### PROVIDED RECORDS
****************
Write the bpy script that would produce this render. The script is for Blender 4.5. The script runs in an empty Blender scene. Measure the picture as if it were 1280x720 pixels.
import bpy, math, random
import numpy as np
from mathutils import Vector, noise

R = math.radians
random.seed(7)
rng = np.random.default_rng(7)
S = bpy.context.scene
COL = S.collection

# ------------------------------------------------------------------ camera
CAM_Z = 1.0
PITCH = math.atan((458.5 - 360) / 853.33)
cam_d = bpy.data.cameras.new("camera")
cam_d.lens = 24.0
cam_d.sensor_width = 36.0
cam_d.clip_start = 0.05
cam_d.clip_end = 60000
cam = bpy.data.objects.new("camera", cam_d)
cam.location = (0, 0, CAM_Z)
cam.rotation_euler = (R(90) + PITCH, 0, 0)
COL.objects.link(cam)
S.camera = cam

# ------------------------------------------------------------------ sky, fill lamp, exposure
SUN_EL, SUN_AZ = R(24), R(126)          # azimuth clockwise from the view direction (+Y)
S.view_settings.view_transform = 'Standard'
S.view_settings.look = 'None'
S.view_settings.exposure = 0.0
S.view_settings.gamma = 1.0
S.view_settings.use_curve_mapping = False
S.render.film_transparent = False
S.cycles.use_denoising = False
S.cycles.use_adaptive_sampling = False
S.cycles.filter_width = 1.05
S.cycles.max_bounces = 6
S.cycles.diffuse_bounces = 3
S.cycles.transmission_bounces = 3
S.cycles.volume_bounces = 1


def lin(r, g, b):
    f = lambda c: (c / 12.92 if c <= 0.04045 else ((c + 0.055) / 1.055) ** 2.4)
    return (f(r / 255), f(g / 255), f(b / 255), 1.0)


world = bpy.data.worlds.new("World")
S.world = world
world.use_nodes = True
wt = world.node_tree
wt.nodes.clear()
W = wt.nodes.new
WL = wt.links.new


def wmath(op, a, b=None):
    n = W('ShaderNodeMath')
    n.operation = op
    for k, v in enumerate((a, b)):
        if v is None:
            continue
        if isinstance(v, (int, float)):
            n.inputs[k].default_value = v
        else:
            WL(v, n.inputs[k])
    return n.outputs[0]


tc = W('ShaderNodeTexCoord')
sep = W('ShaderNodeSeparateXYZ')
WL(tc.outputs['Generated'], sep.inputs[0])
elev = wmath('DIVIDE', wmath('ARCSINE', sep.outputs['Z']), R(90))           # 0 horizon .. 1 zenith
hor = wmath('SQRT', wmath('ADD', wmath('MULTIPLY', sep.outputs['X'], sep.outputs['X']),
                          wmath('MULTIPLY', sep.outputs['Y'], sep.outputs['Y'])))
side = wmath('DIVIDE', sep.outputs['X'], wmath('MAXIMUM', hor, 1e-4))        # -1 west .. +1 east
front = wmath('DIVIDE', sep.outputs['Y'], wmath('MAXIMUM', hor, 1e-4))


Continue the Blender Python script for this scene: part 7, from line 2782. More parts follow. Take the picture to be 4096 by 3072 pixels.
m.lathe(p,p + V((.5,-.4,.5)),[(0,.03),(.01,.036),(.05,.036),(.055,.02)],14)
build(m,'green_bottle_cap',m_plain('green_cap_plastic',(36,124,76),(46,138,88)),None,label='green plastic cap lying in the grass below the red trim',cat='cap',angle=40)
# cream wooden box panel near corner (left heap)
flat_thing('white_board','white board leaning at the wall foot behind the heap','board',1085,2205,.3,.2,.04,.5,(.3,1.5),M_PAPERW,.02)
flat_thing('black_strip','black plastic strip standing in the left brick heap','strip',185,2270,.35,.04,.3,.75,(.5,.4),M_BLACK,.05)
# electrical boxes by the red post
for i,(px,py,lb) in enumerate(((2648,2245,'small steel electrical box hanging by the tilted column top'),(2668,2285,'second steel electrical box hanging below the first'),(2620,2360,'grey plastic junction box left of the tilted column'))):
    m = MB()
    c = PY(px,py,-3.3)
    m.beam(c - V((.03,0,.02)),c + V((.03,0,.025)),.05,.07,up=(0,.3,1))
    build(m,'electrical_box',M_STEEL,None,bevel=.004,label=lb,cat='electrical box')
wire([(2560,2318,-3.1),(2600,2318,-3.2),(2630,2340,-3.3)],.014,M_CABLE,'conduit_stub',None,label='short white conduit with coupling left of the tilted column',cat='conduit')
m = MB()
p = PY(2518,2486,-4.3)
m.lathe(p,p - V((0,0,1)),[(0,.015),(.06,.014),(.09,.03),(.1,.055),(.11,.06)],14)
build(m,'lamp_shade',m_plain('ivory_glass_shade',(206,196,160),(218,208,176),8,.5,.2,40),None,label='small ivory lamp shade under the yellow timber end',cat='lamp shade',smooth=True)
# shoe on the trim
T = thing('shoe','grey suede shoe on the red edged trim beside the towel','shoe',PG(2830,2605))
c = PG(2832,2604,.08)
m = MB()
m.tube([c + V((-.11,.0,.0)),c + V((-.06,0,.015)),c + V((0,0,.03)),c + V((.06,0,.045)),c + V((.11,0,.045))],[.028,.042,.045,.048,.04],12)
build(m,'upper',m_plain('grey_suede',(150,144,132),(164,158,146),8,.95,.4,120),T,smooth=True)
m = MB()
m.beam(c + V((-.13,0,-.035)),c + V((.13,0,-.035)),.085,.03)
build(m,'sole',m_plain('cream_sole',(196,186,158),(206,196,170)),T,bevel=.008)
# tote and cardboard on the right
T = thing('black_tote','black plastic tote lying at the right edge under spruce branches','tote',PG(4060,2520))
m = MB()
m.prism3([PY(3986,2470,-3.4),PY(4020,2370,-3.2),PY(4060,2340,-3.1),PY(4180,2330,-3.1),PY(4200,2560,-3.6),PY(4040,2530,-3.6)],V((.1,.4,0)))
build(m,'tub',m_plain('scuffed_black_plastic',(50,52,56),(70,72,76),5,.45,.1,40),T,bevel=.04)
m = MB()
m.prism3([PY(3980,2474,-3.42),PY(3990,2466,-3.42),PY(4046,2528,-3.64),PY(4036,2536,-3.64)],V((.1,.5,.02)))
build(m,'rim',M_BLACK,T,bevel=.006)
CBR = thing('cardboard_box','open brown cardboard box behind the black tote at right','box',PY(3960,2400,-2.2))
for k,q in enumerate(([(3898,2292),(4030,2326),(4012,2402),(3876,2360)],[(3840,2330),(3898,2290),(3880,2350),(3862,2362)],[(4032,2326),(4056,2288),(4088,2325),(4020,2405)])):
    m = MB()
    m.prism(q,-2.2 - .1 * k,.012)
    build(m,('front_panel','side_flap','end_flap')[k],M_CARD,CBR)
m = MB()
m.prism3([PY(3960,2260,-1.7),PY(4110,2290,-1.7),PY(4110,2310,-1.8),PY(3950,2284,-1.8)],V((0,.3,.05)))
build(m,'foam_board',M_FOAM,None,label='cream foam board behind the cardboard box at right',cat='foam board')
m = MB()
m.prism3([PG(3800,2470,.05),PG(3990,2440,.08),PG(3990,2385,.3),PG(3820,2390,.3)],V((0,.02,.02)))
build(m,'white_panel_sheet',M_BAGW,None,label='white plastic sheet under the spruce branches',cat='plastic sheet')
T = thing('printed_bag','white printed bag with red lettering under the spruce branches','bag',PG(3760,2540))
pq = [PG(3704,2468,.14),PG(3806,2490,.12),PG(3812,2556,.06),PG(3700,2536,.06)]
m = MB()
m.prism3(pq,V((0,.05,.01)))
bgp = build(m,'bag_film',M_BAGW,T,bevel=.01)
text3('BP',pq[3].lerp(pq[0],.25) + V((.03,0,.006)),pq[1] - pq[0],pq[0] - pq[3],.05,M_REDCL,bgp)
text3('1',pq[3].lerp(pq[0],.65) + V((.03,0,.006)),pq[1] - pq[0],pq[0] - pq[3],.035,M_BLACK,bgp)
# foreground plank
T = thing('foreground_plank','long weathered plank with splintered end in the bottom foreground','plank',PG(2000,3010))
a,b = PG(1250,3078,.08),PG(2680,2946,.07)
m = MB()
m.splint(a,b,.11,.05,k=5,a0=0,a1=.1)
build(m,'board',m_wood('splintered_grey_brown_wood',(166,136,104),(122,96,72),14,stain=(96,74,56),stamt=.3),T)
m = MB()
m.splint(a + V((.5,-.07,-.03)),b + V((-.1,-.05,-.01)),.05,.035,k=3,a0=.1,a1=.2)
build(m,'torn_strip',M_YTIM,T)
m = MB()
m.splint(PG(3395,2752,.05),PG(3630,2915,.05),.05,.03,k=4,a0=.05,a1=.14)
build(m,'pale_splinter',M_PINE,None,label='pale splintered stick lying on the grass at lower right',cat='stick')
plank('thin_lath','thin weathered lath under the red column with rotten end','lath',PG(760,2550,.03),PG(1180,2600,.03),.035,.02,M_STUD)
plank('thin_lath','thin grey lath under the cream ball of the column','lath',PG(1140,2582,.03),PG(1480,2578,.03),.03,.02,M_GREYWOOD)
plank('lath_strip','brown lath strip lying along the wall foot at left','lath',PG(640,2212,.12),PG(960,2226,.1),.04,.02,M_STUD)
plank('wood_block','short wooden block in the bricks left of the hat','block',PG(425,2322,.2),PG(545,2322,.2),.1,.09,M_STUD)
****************
### TASK TO COMPLETE
Exactly as written, please reproduce the lines from the first line of the data to the line containing "return n.outputs[0]", inclusive, and nothing else.

### SOLUTION TO THIS EXERCISE
Write the bpy script that would produce this render. The script is for Blender 4.5. The script runs in an empty Blender scene. Measure the picture as if it were 1280x720 pixels.
import bpy, math, random
import numpy as np
from mathutils import Vector, noise

R = math.radians
random.seed(7)
rng = np.random.default_rng(7)
S = bpy.context.scene
COL = S.collection

# ------------------------------------------------------------------ camera
CAM_Z = 1.0
PITCH = math.atan((458.5 - 360) / 853.33)
cam_d = bpy.data.cameras.new("camera")
cam_d.lens = 24.0
cam_d.sensor_width = 36.0
cam_d.clip_start = 0.05
cam_d.clip_end = 60000
cam = bpy.data.objects.new("camera", cam_d)
cam.location = (0, 0, CAM_Z)
cam.rotation_euler = (R(90) + PITCH, 0, 0)
COL.objects.link(cam)
S.camera = cam

# ------------------------------------------------------------------ sky, fill lamp, exposure
SUN_EL, SUN_AZ = R(24), R(126)          # azimuth clockwise from the view direction (+Y)
S.view_settings.view_transform = 'Standard'
S.view_settings.look = 'None'
S.view_settings.exposure = 0.0
S.view_settings.gamma = 1.0
S.view_settings.use_curve_mapping = False
S.render.film_transparent = False
S.cycles.use_denoising = False
S.cycles.use_adaptive_sampling = False
S.cycles.filter_width = 1.05
S.cycles.max_bounces = 6
S.cycles.diffuse_bounces = 3
S.cycles.transmission_bounces = 3
S.cycles.volume_bounces = 1


def lin(r, g, b):
    f = lambda c: (c / 12.92 if c <= 0.04045 else ((c + 0.055) / 1.055) ** 2.4)
    return (f(r / 255), f(g / 255), f(b / 255), 1.0)


world = bpy.data.worlds.new("World")
S.world = world
world.use_nodes = True
wt = world.node_tree
wt.nodes.clear()
W = wt.nodes.new
WL = wt.links.new


def wmath(op, a, b=None):
    n = W('ShaderNodeMath')
    n.operation = op
    for k, v in enumerate((a, b)):
        if v is None:
            continue
        if isinstance(v, (int, float)):
            n.inputs[k].default_value = v
        else:
            WL(v, n.inputs[k])
    return n.outputs[0]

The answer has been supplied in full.